The encoding scheme to use for console output. There are radio buttons to select either the default encoding scheme of UTF-8 or another scheme from the adjacent dropdown.
Allocate console (necessary for input)
When checked, the IDE assigns a console view to receive the input.
Input File
Names a file to redirect the standard input from. In the text field, you can enter an absolute path from the local filesystem or a relative path within the workspace. The buttons below let you select a file using a file selector, or use an IDE variable to define an input file.
Output File
Names a file to redirect the standard output to. In the text field, you can enter an absolute path from the local filesystem or a relative path within the workspace. The buttons below let you select a file using a file selector, or use an IDE variable to define the output file.
When this box is checked, the IDE appends (and doesn't overwrite) the output file.
Launch in background
When this property is set (as is the default), the IDE carries out the launch configuration task in the background.

Libraries tab

Defines the paths in which the IDE tools can look to find shared libraries on the host.
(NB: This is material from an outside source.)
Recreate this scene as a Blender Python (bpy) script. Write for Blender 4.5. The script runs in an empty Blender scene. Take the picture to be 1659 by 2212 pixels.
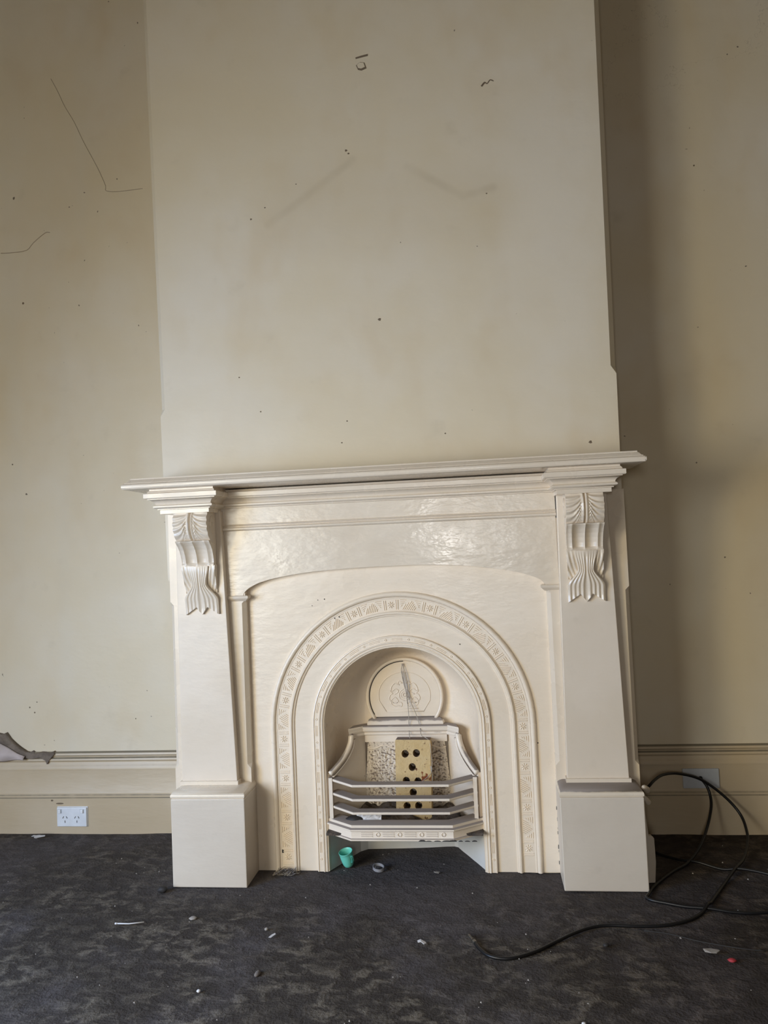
import bpy, bmesh, math, random
from mathutils import Vector, Matrix, noise

S = bpy.context.scene
COL = S.collection
random.seed(7)

# ------------------------------------------------------------------ camera
CAM = Vector((0.2891, -2.5258, 1.0294))
yaw, pitch, roll = math.radians(6.991), math.radians(2.608), math.radians(-2.476)
cd = bpy.data.cameras.new('camera')
cam = bpy.data.objects.new('camera', cd)
COL.objects.link(cam)
fw = Vector((-math.sin(yaw) * math.cos(pitch), math.cos(yaw) * math.cos(pitch), math.sin(pitch)))
rt = fw.cross(Vector((0, 0, 1))).normalized()
up = rt.cross(fw)
r2 = rt * math.cos(roll) + up * math.sin(roll)
u2 = -rt * math.sin(roll) + up * math.cos(roll)
cam.matrix_world = Matrix(((r2.x, u2.x, -fw.x, CAM.x), (r2.y, u2.y, -fw.y, CAM.y), (r2.z, u2.z, -fw.z, CAM.z), (0, 0, 0, 1)))
cd.sensor_fit = 'VERTICAL'
cd.sensor_height = 34.6
cd.lens = 34.6 * 1691.59 / 2212
cd.clip_start = 0.02
S.camera = cam

# ------------------------------------------------------------------ sky, windows' daylight, exposure
ROOM = dict(x0=-2.1, x1=2.0, y0=-3.5, y1=0.348, h=3.7)
w = bpy.data.worlds.new('sky')
S.world = w
w.use_nodes = True
bg = w.node_tree.nodes['Background']
bg.inputs[0].default_value = (0.80, 0.90, 1.0, 1)
bg.inputs[1].default_value = 0.3
# windows: wall, from, to (along the wall), sill, head; daylight colour, power, downward tilt
WIN = [('left', -2.30, -1.30, 0.30, 1.50, (0.38, 0.65, 1.15), 54, 30),
       ('front', -1.95, -1.25, 0.40, 1.80, (1.0, 0.98, 0.88), 34, 26),
       ('left', -3.20, -2.45, 0.30, 1.60, (1.0, 0.87, 0.60), 72, 28),
       ('front', 0.03, 0.23, 0.95, 1.30, (1.0, 0.98, 0.95), 11, 0)]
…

This tab is displayed by launch configuration types that support runtime analysis tasks, including debugging.
Shared Libraries Path
Lists the paths for finding shared libraries. The list entries can name files or directories, in the workspace or local filesystem. The search order of the paths is from top to bottom.
When you fill in the Project field in the Main tab, the IDE adds a list entry entitled System Paths. This entry contains the paths of any library files in the standard C or C++ library that are used by the project. You can't remove this entry but you can define your own entries. Also, you can uncheck any entry to exclude a file from the search paths.
The list also contains the Uploading Paths entry, which is auto-populated with the paths of any shared libraries named in the Upload tab.
The Auto button populates the list with all of the user libraries found on the host and listed in the NEEDED section of the executable binary. To add a directory to the list, click Add Path. This button brings up a window that lets you enter a folder path or pick a folder using a file selector.
To add a library file to the list, click Add Library. This button brings up a similar window, except that you're restricted to selecting a file.
There are also buttons for editing the path named in an entry, removing entries, and moving them up or down in the list, to change the search order of the library paths.
Validate and auto-populate library paths automatically prior to launching
When this box is checked (as by default), the IDE verifies that the library paths are up-to-date and if necessary, redefines those paths before each launch. You can uncheck this box after your target setup is done and you know that the library paths won't change anymore.

Tools tab

This last tab allows you to configure runtime analysis tools, and is shown by the C/C++ QNX Application and C/C++ QNX Attach to Remote Process launch configuration types. For the Debug, Run, and Attach modes, which support multiple tools, the tab is simply called Tools. For the modes dedicated to specific analysis tasks—Memory, Check, Profile, and Coverage—the tab name matches the mode.

Note: In previous releases, the Tools tab had a button that opened a popup window so you could add or delete runtime tools. This control has been replaced by expandable panels and radio buttons. The APS Options and Shared Libraries settings can now be configured through the Adaptive Partition panel in the Arguments tab and the Shared Libraries Path field in the Libraries tab.
The radio buttons let you enable the IDE tools that are supported for the current launch mode and launch configuration type. The IDE provides controls for:
  • Valgrind tools, including Massif, Memcheck, Helgrind, and Cachegrind
  • Application Profiler
  • Memory Analysis
  • Code Coverage

There's also a checkbox for enabling the System Profiler, which can run concurrently with other integrated tools. Explanations of these tools are given in the Integrated tools section.